Alexander v. Hoffman

The opinion of the Court was delivered by

Rogers, J.

This was an action on the case to recover compensation for work and labour under special agreement. The plaintiff avers a general performance, and alleges specific breaches of the contract by the defendant. It is conceded that neither party performed his part of the agreement literally, but the plaintiff insists that he was prevented from performance by the default of the defendant. And this raises the first question; for the defend*384ant alleges, that admitting this to be true, notwithstanding, no recovery can be had on a declaration containing a general averment of performance. He insists that the plaintiff should set out his excuse for failure to perform his part of the agreement. The object of a declaration is to give notice of the cause of action, and this would not be done, if the plaintiff was at liberty to aver general performance, and support his action by evidence of an inability or prevention to perform by the default of the opposite party. The defendant would come prepared to meet one charge, and would be compelled to defend himself from a charge of a different nature. 1 Saund. 204; 2 Chitty P. 400 ; 1 Saund.

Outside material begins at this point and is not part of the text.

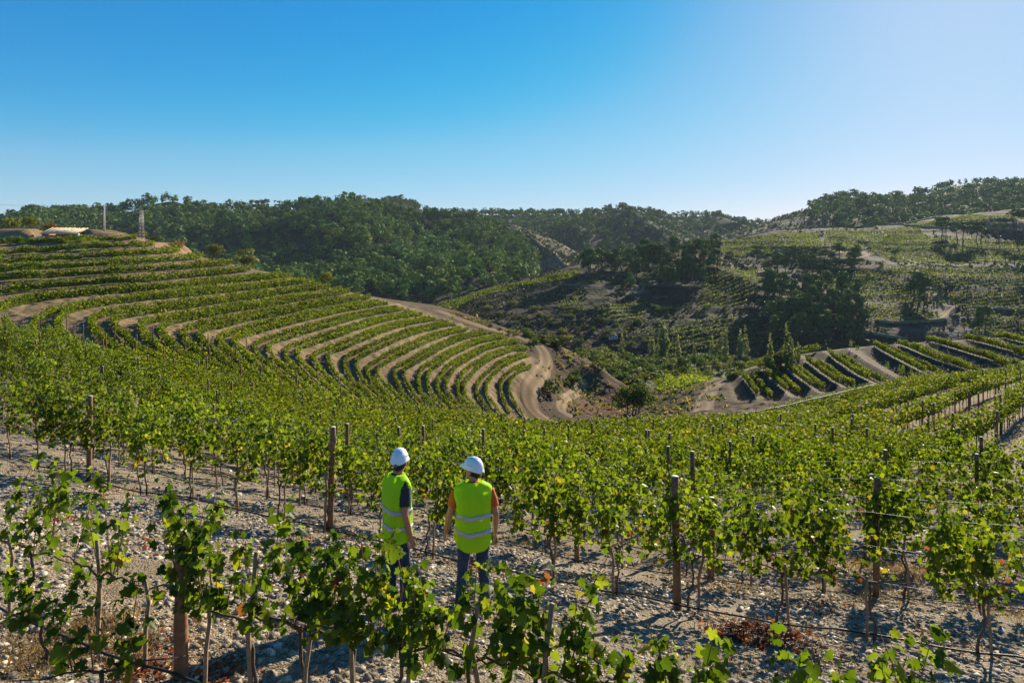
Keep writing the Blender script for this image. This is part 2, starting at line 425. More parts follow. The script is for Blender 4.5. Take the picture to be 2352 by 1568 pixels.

P. & E. 146; Cassel v. Cooke, (8 Serg. & Rawle 296). The court was wrong, as we think, in instructing the jury, that under the evidence and declaration, the plaintiff might recover; the allegata and probata did not agree.

It is necessary for the plaintiff to prove one of the two things, either that he has fully complied with his contract, or he must satisfy the jury that he was prevented from performing by the failure of the defendant to pay according to the stipulation in the agreement. In the latter case, he will be allowed for his labour a sum, the amount of which the jury will decide under all the circumstances, deducting for the injury, if any, arising from any failure of the plaintiff to do the work at the time stipulated. I cannot agree with the defendant, that the only remedy, if the plaintiff was dissatisfied with the defendant’s performance, was by refusing to proceed and abandoning the contract, giving notice to the defendant and looking for damages. He might have pursued this course, if he would, but he was not compelled to do so. It would be against equity, if he could not recover the amount due for his labour, when he pursued his work with the knowledge of the defendant, and without objection, so far as appears in the evidence. It is not our intention to express any opinion on the merits. That is a matter for the judgment of the jury, as the case goes down for another trial, depending on its peculiar circumstances, and as such, is proper for their decision. They are a tribunal fully competent to do justice between the parties.

In the course of the trial, the court permitted the plaintiff to give in evidence his book of original entries, we think, improperly. 1. Because it is a book of original entries to prove a delivery of goods under a previous contract for their delivery at different distinct periods. 2. Because the book does not purport to charge the defendant, but seems to be an account against labourers employed by him in the work. Lonergan v. Whitehead, (10 Watts 249); Gamber v. Wolaver, (1 Watts & Serg. 66).

We perceive nothing in the remaining bills, nor in the charge, which is exceptionable.

J udgment reversed, and a venire die novo awarded.